Darin und in nichts sonst besteht in seiner Definition des Geldes dessen "potenzieller Nutzen für den Austausch", den es für Tauschwillige zu entdecken gilt. Deren private Würdigung eines für sich wertlosen Transportvehikels zwischen Absender und Empfänger verschafft dem seinen "Wert" - der mithin in nichts anderem besteht als in dem Akt der Willkür, in dem ein Peer sich dazu entschließt, für seinen exklusiven Verkehr mit einem anderen auch einen Preis zu bezahlen, der ihm die Sache wert ist.
Von ihrem Vordenker wird die Gemeinde der User derart in allen ihren Reflexionen darüber, wie aus dem Bitcoin ein echtes Tauschmittel werden könnte, ins Recht gesetzt: Ganz richtig liegen sie, wenn sie den Wert des Geldes mit der Wertschätzung seiner Tauglichkeit als ein solches Mittel identifizieren, also auch überhaupt nicht verkehrt mit ihrer Vermutung, über die Verallgemeinerung ihrer Wertschätzung des Bitcoins würde dem Artefakt der Wert von selbst zuwachsen, den Geld nun einmal hat.
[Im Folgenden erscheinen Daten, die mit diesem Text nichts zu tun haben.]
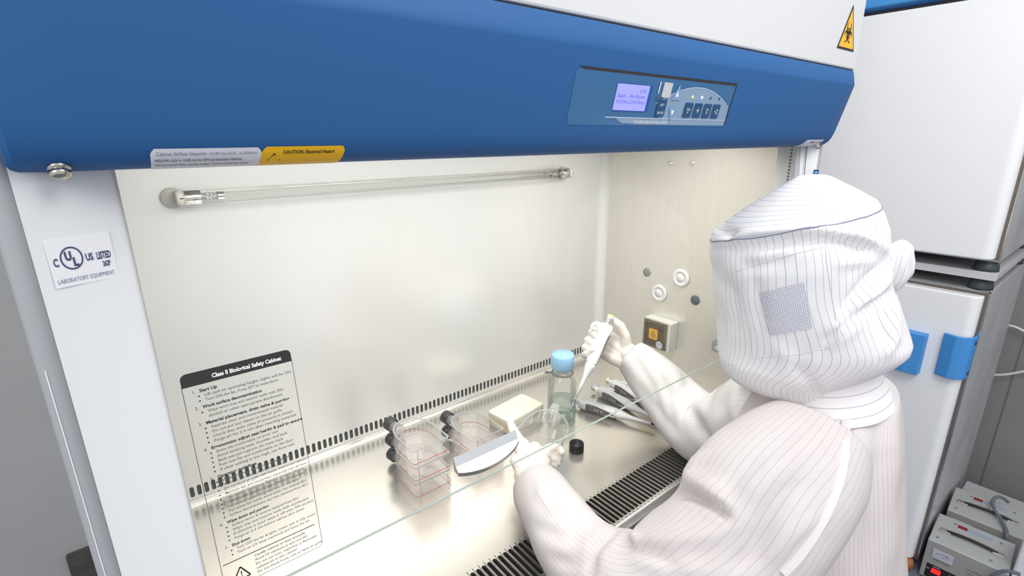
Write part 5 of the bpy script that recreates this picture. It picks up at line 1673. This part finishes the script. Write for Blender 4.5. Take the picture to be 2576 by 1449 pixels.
# ================================================================== LIGHT AND CAMERA
def area(name, loc, rot, sx, sy, power, col=(1, 1, 1)):
    l = bpy.data.lights.new(name, 'AREA'); l.shape = 'RECTANGLE'; l.size = sx; l.size_y = sy; l.energy = power; l.color = col
    o = bpy.data.objects.new(name, l); COL.objects.link(o); o.location = loc; o.rotation_euler = rot
    return o


cl = area('chamber_light', (.60, .74, 1.658), (math.radians(15), 0, 0), 1.14, .36, 10.2, (1, .985, .94)); cl.data.spread = math.radians(150)
def aim(o, tgt): o.rotation_euler = (Vector(tgt) - o.location).to_track_quat('-Z', 'Y').to_euler()


la = area('fill_light_a', (.85, -.55, 2.80), (0, 0, 0), 1.2, 1.0, 25, (1, .985, .97)); aim(la, (1.9, .3, 1.0))  # added fill with no fixture, brightens the incubators and the hood's upper band
lb_ = area('fill_light_b', (-1.7, -.9, 2.6), (0, 0, 0), 1.2, 1.2, 27, (1, .985, .97)); aim(lb_, (2.2, .4, 1.0))  # added fill from the left for incubator fronts and clothing, no fixture
w = bpy.data.worlds.new('room_light'); bpy.context.scene.world = w; w.use_nodes = True
bg = w.node_tree.nodes['Background']; bg.inputs['Color'].default_value = (.93, .96, 1, 1); bg.inputs['Strength'].default_value = .76

cam = bpy.data.cameras.new('camera'); co = bpy.data.objects.new('camera', cam); COL.objects.link(co)
cam.sensor_fit = 'HORIZONTAL'; cam.sensor_width = 36.0; cam.lens = 36.0 * FPX / 2576.0; cam.clip_start = .02
co.matrix_world = Matrix(((CR[0][0], -CR[1][0], -CR[2][0], CAM[0]), (CR[0][1], -CR[1][1], -CR[2][1], CAM[1]), (CR[0][2], -CR[1][2], -CR[2][2], CAM[2]), (0, 0, 0, 1)))
sc = bpy.context.scene; sc.camera = co
sc.view_settings.view_transform = 'Standard'; sc.view_settings.look = 'None'; sc.view_settings.exposure = 0.0
sc.cycles.use_denoising = True
sc.cycles.max_bounces = 8; sc.cycles.diffuse_bounces = 4; sc.cycles.glossy_bounces = 5; sc.cycles.transparent_max_bounces = 24; sc.cycles.caustics_reflective = False; sc.cycles.caustics_refractive = False
sc.cycles.sample_clamp_indirect = 6.0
Und exakt so bescheuert, wie es die Quintessenz der Peer-Debatte im Netz gebietet - "der Wert einer Währung oder des Geldes wird vom Markt entdeckt, genau so, wie er für jedes andere Gut entdeckt wird. Das geschieht immer, wenn etwas Neues erfunden oder entdeckt wird"5 - handeln sie dann auch bei der Suche nach dem Wert ihres Tauschmittels und dessen praktischer Ermittlung.